- [Provided material]
* * * * *

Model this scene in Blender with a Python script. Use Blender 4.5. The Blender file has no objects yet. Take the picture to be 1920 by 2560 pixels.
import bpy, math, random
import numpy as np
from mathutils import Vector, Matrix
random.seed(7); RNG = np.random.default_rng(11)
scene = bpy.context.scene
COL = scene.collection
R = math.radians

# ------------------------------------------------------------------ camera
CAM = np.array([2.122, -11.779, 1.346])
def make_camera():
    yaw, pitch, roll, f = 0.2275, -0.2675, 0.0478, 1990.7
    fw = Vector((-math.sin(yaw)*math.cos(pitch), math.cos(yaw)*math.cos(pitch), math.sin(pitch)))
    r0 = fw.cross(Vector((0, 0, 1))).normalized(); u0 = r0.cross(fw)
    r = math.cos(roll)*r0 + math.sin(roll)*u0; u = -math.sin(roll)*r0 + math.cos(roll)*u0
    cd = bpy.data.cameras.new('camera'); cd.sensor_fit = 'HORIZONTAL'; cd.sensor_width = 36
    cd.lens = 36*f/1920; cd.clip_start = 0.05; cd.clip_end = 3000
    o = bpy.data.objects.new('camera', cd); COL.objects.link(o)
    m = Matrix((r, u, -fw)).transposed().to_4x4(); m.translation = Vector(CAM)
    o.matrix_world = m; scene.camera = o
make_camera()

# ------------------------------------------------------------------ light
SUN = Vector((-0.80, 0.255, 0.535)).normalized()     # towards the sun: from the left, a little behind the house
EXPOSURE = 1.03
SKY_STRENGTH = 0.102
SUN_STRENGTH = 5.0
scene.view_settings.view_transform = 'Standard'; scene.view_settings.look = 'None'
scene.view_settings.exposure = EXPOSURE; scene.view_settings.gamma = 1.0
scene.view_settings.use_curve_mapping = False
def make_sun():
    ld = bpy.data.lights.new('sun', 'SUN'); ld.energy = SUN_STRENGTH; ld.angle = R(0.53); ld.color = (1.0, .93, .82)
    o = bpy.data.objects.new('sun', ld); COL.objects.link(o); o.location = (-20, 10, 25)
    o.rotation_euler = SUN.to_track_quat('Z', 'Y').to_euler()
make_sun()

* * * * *

- [Problem to work on]
Everything from the first line of the material through the line containing "R = math.radians" is to be printed exactly; lines after that are to be left out.

- [Answer to the problem]
Model this scene in Blender with a Python script. Use Blender 4.5. The Blender file has no objects yet. Take the picture to be 1920 by 2560 pixels.
import bpy, math, random
import numpy as np
from mathutils import Vector, Matrix
random.seed(7); RNG = np.random.default_rng(11)
scene = bpy.context.scene
COL = scene.collection
R = math.radians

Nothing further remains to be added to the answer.